Up to 75,000 top Australian businesspeople who regularly travel to the UK are to be given new rights to be fast-tracked through British airports, under plans unveiled by David Cameron as he arrived in Australia for the G20 summit.
The scheme is likely to benefit Lynton Crosby, David Cameron’s top pollster and strategist, but Downing Street said the idea had been pressed on the UK government by Australian officials as a way of easing relations between the two countries.
Under the scheme, business figures, entrepreneurs and investors who have visited the UK four times within 12 months will be able to apply to use electronic passport-reading gates in future to speed their transit through Heathrow and Gatwick. The so called Lynton Lanes will also be open to Australians with extended leave to stay in the UK who regularly travel between the countries.
The queue-avoidance plan was unveiled as Cameron joined the Australian prime minister, Tony Abbott, to talk to members of the business community in Sydney about how to boost investment in infrastructure in the two countries.

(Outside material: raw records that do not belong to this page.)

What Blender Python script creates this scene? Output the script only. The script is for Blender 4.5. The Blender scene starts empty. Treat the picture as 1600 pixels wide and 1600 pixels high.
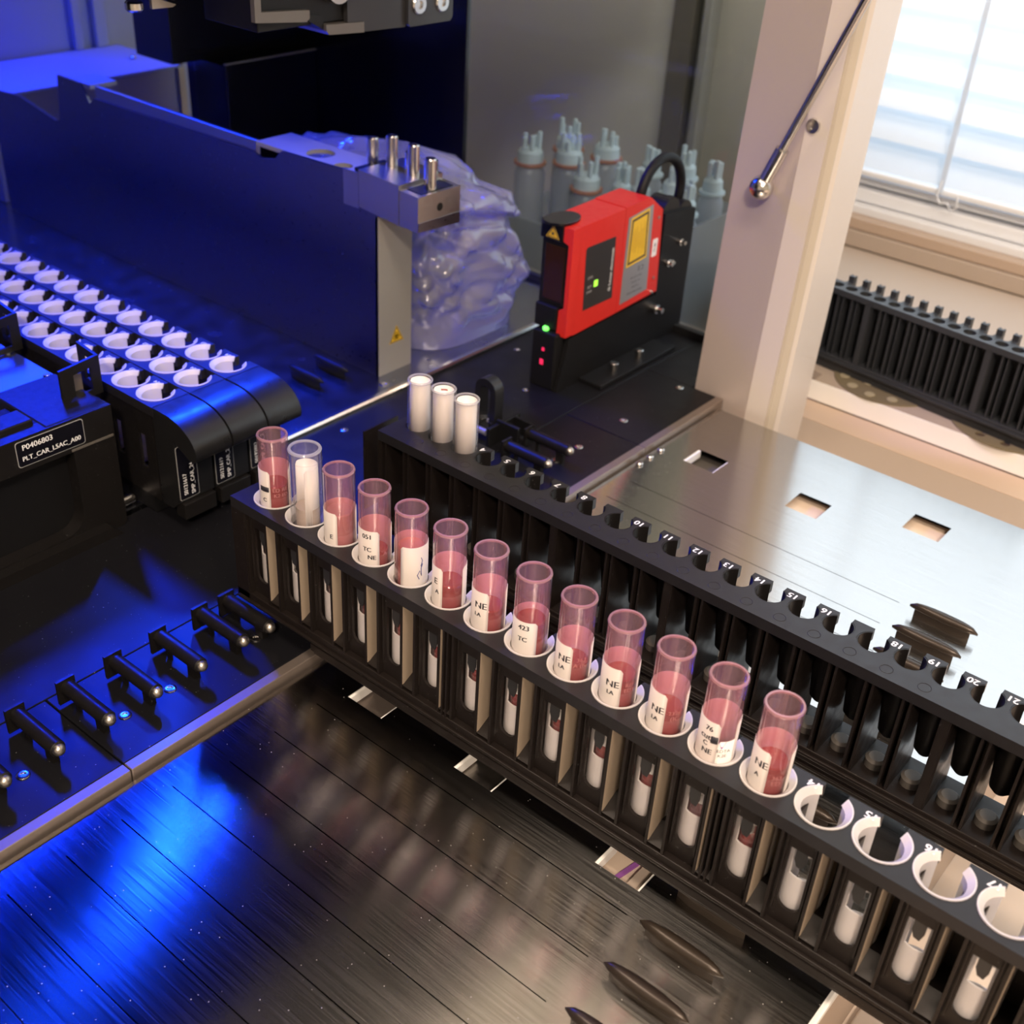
import bpy, bmesh, math, random
from mathutils import Vector, Matrix, noise
from mathutils.geometry import tessellate_polygon

random.seed(7)
SC = bpy.context.scene
COL = SC.collection
PI = math.pi
S = 0.001                       # the scene is written in millimetres

# ------------------------------------------------------------------ camera, world, lights, exposure
RM = [(0.76821438, 0.63781026, 0.05517919), (0.3830477, -0.3888758, -0.83788428), (-0.51295334, 0.66481102, -0.54305173)]
cam_d = bpy.data.cameras.new('camera'); cam = bpy.data.objects.new('camera', cam_d); COL.objects.link(cam)
cam.matrix_world = Matrix(((RM[0][0], -RM[1][0], -RM[2][0], 361.108 * S), (RM[0][1], -RM[1][1], -RM[2][1], -276.121 * S),
                           (RM[0][2], -RM[1][2], -RM[2][2], 342.372 * S), (0, 0, 0, 1)))
cam_d.sensor_width = 36; cam_d.lens = 1855.34 / 1600 * 36; cam_d.clip_start = 0.01; cam_d.clip_end = 50
cam_d.dof.use_dof = True; cam_d.dof.focus_distance = 0.47; cam_d.dof.aperture_fstop = 16
SC.camera = cam
SC.view_settings.view_transform = 'Standard'; SC.view_settings.look = 'None'
SC.view_settings.gamma = 1; SC.view_settings.use_curve_mapping = False
SC.view_settings.exposure = 0.28

w = bpy.data.worlds.new('daylight'); SC.world = w; w.use_nodes = True
w.node_tree.nodes['Background'].inputs[0].default_value = (0.74, 0.88, 1.0, 1)
w.node_tree.nodes['Background'].inputs[1].default_value = 1.5

def area(name, loc, target, sx, sy, power, color, spread=180):
    d = bpy.data.lights.new(name, 'AREA'); d.shape = 'RECTANGLE'; d.size = sx * S; d.size_y = sy * S
    d.energy = power; d.color = color; d.spread = math.radians(spread)
    o = bpy.data.objects.new(name, d); COL.objects.link(o)
    o.location = Vector(loc) * S
    o.rotation_euler = (Vector(target) - Vector(loc)).to_track_quat('-Z', 'Y').to_euler()
    return o
# warm ceiling lamps of the laboratory, the last one added
area('ceiling_lamp_light', (900, -500, 1660), (900, -500, 0), 1200, 300, 20, (1.0, 0.80, 0.63))
area('ceiling_lamp_light', (1350, -1450, 1652), (700, -700, 0), 300, 240, 40, (1.0, 0.80, 0.63))
area('ceiling_lamp_light', (-700, -300, 1660), (-700, -300, 0), 1200, 300, 22, (1.0, 0.80, 0.63))  # unseen, added to brighten the room wall behind the side pane
# daylight entering through the window
area('window_daylight', (420, 695, 420), (420, 0, 300), 980, 640, 1.5, (0.86, 0.94, 1.0))
# blue lamps of the instrument, under the added hood
area('blue_lamp', (-300, 250, 400), (0, -30, 0), 8, 40, 0.55, (0.004, 0.05, 1.0), 64)
area('blue_lamp', (-560, 200, 540), (-330, 120, 0), 60, 300, 5, (0.003, 0.03, 1.0), 96)

# ------------------------------------------------------------------ materials
MATS = {}
def mat(name, col, rough=0.5, metal=0.0, spec=0.5, noise_amt=0.0, noise_scale=80, bump=0.0, emit=None, dust=0.0, coat=0.0, aniso=None, subsurface=0.0):
    m = bpy.data.materials.new(name); m.use_nodes = True; nt = m.node_tree; b = nt.nodes['Principled BSDF']
    b.inputs['Base Color'].default_value = (*col, 1); b.inputs['Roughness'].default_value = rough
    b.inputs['Metallic'].default_value = metal; b.inputs['Specular IOR Level'].default_value = spec
    b.inputs['Coat Weight'].default_value = coat
    tc = nt.nodes.new('ShaderNodeNewGeometry')
    if noise_amt or dust or bump:
        n = nt.nodes.new('ShaderNodeTexNoise'); n.inputs['Scale'].default_value = noise_scale; n.inputs['Detail'].default_value = 4
        nt.links.new(tc.outputs['Position'], n.inputs['Vector'])
        if noise_amt:
            r = nt.nodes.new('ShaderNodeMapRange'); r.inputs[1].default_value = 0.3; r.inputs[2].default_value = 0.7
            r.inputs[3].default_value = max(0.02, rough - noise_amt); r.inputs[4].default_value = min(1, rough + noise_amt)
            nt.links.new(n.outputs['Fac'], r.inputs[0]); nt.links.new(r.outputs[0], b.inputs['Roughness'])
        if bump:
            bp = nt.nodes.new('ShaderNodeBump'); bp.inputs['Strength'].default_value = bump; bp.inputs['Distance'].default_value = 0.0005
            nt.links.new(n.outputs['Fac'], bp.inputs['Height']); nt.links.new(bp.outputs[0], b.inputs['Normal'])
    if dust:
        v = nt.nodes.new('ShaderNodeTexNoise'); v.inputs['Scale'].default_value = 900; v.inputs['Detail'].default_value = 2
        nt.links.new(tc.outputs['Position'], v.inputs['Vector'])
        cr = nt.nodes.new('ShaderNodeValToRGB'); cr.color_ramp.elements[0].position = 0.72; cr.color_ramp.elements[1].position = 0.80
        nt.links.new(v.outputs['Fac'], cr.inputs[0])
        mx = nt.nodes.new('ShaderNodeMix'); mx.data_type = 'RGBA'
        mx.inputs[6].default_value = (*col, 1); mx.inputs[7].default_value = (*(min(1, c + dust) for c in col), 1)
        nt.links.new(cr.outputs[0], mx.inputs[0]); nt.links.new(mx.outputs[2], b.inputs['Base Color'])
    if emit:
        b.inputs['Emission Color'].default_value = (*emit[0], 1); b.inputs['Emission Strength'].default_value = emit[1]
    if aniso:
        b.inputs['Anisotropic'].default_value = aniso
        c = nt.nodes.new('ShaderNodeCombineXYZ'); c.inputs[1].default_value = 1
        nt.links.new(c.outputs[0], b.inputs['Tangent'])
    MATS[name] = m
    return m

def thin(name, tint, diff, fac, rough=0.08, translucent=True, gloss=0.9, ior=1.45):
    """thin clear plastic or glass: tinted pass-through, a little scattering and a fresnel gloss"""
    m = bpy.data.materials.new(name); m.use_nodes = True; nt = m.node_tree; nt.nodes.clear()
    out = nt.nodes.new('ShaderNodeOutputMaterial')
    tr = nt.nodes.new('ShaderNodeBsdfTransparent'); tr.inputs[0].default_value = (*tint, 1)
    df = nt.nodes.new('ShaderNodeBsdfDiffuse'); df.inputs[0].default_value = (*diff, 1)
    tl = nt.nodes.new('ShaderNodeBsdfTranslucent'); tl.inputs[0].default_value = (*diff, 1)
    m0 = nt.nodes.new('ShaderNodeMixShader'); m0.inputs[0].default_value = 0.45 if translucent else 0
    nt.links.new(df.outputs[0], m0.inputs[1]); nt.links.new(tl.outputs[0], m0.inputs[2])
    m1 = nt.nodes.new('ShaderNodeMixShader'); m1.inputs[0].default_value = fac
    nt.links.new(tr.outputs[0], m1.inputs[1]); nt.links.new(m0.outputs[0], m1.inputs[2])
    g = nt.nodes.new('ShaderNodeBsdfGlossy'); g.inputs['Roughness'].default_value = rough; g.inputs[0].default_value = (gloss, gloss, gloss, 1)
    fr = nt.nodes.new('ShaderNodeFresnel'); ge = nt.nodes.new('ShaderNodeNewGeometry')
    mr = nt.nodes.new('ShaderNodeMapRange'); mr.inputs[3].default_value = ior; mr.inputs[4].default_value = 1 / ior
    nt.links.new(ge.outputs['Backfacing'], mr.inputs[0]); nt.links.new(mr.outputs[0], fr.inputs[0])
    m2 = nt.nodes.new('ShaderNodeMixShader')
    nt.links.new(fr.outputs[0], m2.inputs[0]); nt.links.new(m1.outputs[0], m2.inputs[1]); nt.links.new(g.outputs[0], m2.inputs[2])
    nt.links.new(m2.outputs[0], out.inputs[0])
    MATS[name] = m
    return m

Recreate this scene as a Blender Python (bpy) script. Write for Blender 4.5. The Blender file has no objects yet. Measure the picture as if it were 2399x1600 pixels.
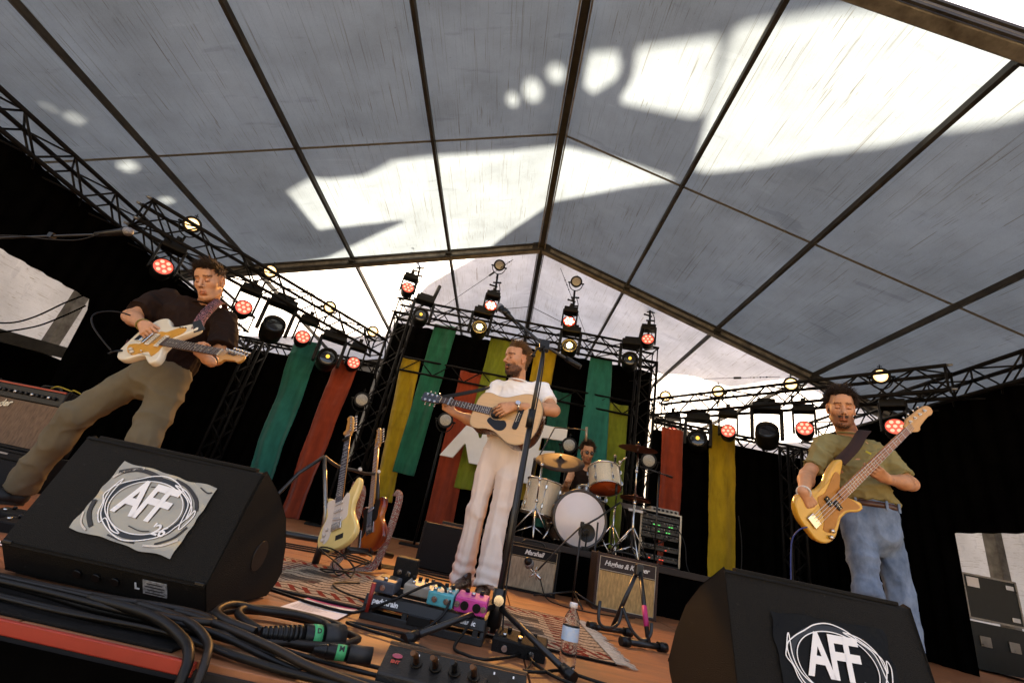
import bpy, bmesh, math, random
import numpy as np
from mathutils import Vector, Matrix, Euler, noise
from mathutils.geometry import tessellate_polygon
random.seed(7)
sc = bpy.context.scene
col = sc.collection
R = math.radians

# ------------------------------------------------------------------ camera, sky, sun, exposure
cd = bpy.data.cameras.new('camera'); cam = bpy.data.objects.new('camera', cd); col.objects.link(cam)
cd.sensor_width = 36.0; cd.lens = 15.79; cd.clip_start = 0.02; cd.clip_end = 500
ROWS = ((0.980884, -0.191734, 0.033230), (-0.044392, -0.386747, -0.921117), (0.189461, 0.902034, -0.387865))
cam.matrix_world = Matrix.Translation((0, 0, 0.4)) @ Matrix(ROWS).to_4x4()
sc.camera = cam
SUN_EL = R(50); SUN_AZ = R(4)          # sun stands behind the stage (towards +Y)
w = bpy.data.worlds.new('World'); sc.world = w; w.use_nodes = True
nt = w.node_tree; nt.nodes.clear()
sky = nt.nodes.new('ShaderNodeTexSky'); sky.sky_type = 'NISHITA'; sky.sun_disc = False
sky.sun_elevation = SUN_EL; sky.sun_rotation = SUN_AZ; sky.air_density = 1.0; sky.dust_density = 5.0; sky.ozone_density = 0.6
bg = nt.nodes.new('ShaderNodeBackground'); bg.inputs['Strength'].default_value = 0.042
wo = nt.nodes.new('ShaderNodeOutputWorld')
nt.links.new(sky.outputs[0], bg.inputs[0]); nt.links.new(bg.outputs[0], wo.inputs[0])
sl = bpy.data.lights.new('sun', 'SUN'); sl.energy = 3.5; sl.angle = R(0.5); sl.color = (1.0, 0.93, 0.82)
so = bpy.data.objects.new('sun', sl); col.objects.link(so)
SUNV = Vector((math.sin(SUN_AZ) * math.cos(SUN_EL), math.cos(SUN_AZ) * math.cos(SUN_EL), math.sin(SUN_EL)))
so.rotation_euler = SUNV.to_track_quat('Z', 'Y').to_euler(); so.location = SUNV * 60
vs = sc.view_settings; vs.view_transform = 'Standard'; vs.look = 'None'; vs.gamma = 1.0; vs.exposure = 3.75
vs.use_white_balance = True; vs.white_balance_temperature = 7900; vs.white_balance_tint = 17
sc.cycles.use_denoising = True
sc.cycles.max_bounces = 6; sc.cycles.diffuse_bounces = 4; sc.cycles.transmission_bounces = 6; sc.cycles.transparent_max_bounces = 8
sc.cycles.sample_clamp_indirect = 6.0
sc.cycles.caustics_reflective = False; sc.cycles.caustics_refractive = False

# ------------------------------------------------------------------ materials
MATS = {}
def M(name, c, rough=0.55, metal=0.0, var=0.18, scale=12.0, bump=0.0, bscale=120.0, spec=0.4, c2=None, stretch=(1, 1, 1), coat=0.0, trans=0.0, emit=None, es=1.0, sheen=0.0):
    if name in MATS: return MATS[name]
    m = bpy.data.materials.new(name); m.use_nodes = True
    n = m.node_tree.nodes; l = m.node_tree.links; p = n['Principled BSDF']
    p.inputs['Metallic'].default_value = metal; p.inputs['Specular IOR Level'].default_value = spec
    p.inputs['Coat Weight'].default_value = coat; p.inputs['Coat Roughness'].default_value = 0.08
    if sheen: p.inputs['Sheen Weight'].default_value = sheen
    if trans: p.inputs['Transmission Weight'].default_value = trans
    if emit: p.inputs['Emission Color'].default_value = (*emit, 1); p.inputs['Emission Strength'].default_value = es
    tc = n.new('ShaderNodeTexCoord'); mp = n.new('ShaderNodeMapping'); mp.inputs['Scale'].default_value = stretch
    l.new(tc.outputs['Object'], mp.inputs[0])
    nz = n.new('ShaderNodeTexNoise'); nz.inputs['Scale'].default_value = scale; nz.inputs['Detail'].default_value = 6; nz.inputs['Roughness'].default_value = 0.62
    l.new(mp.outputs[0], nz.inputs['Vector'])
    rp = n.new('ShaderNodeValToRGB'); e = rp.color_ramp.elements
    d = c2 if c2 else tuple(max(0, x * (1 - var * 1.6)) for x in c)
    u = tuple(min(1, x * (1 + var * 0.6)) for x in c)
    e[0].position = 0.3; e[0].color = (*d, 1); e[1].position = 0.7; e[1].color = (*u, 1)
    l.new(nz.outputs[0], rp.inputs[0]); l.new(rp.outputs[0], p.inputs['Base Color'])
    mr = n.new('ShaderNodeMapRange'); mr.inputs[3].default_value = max(0.02, rough - 0.1); mr.inputs[4].default_value = min(1, rough + 0.1)
    l.new(nz.outputs[0], mr.inputs[0]); l.new(mr.outputs[0], p.inputs['Roughness'])
    if bump:
        n2 = n.new('ShaderNodeTexNoise'); n2.inputs['Scale'].default_value = bscale; n2.inputs['Detail'].default_value = 3
        l.new(mp.outputs[0], n2.inputs['Vector'])
        b = n.new('ShaderNodeBump'); b.inputs['Strength'].default_value = bump; b.inputs['Distance'].default_value = 0.004
        l.new(n2.outputs[0], b.inputs['Height']); l.new(b.outputs[0], p.inputs['Normal'])
    MATS[name] = m
    return m
def nodes_of(m): return m.node_tree.nodes, m.node_tree.links, m.node_tree.nodes['Principled BSDF']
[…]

Abbott is trying to make growth and infrastructure the key themes of the G20 summit, but he is facing growing pressure to weigh down the agenda with other items including Ebola, counter-terrorism and climate change.
Separately, the British PM has announced the rollout to seven new countries of a super-priority system allowing business leaders, investors and wealthy tourists to obtain visas within 24 hours, in the hope of attracting high-spending visitors to the UK.
Cameron is due to fly with Abbott from Sydney to Canberra before addressing the Australian parliament, and later he will hold talks separately with the Russian president, Vladimir Putin, and the Indian prime minister, Narenda Modi.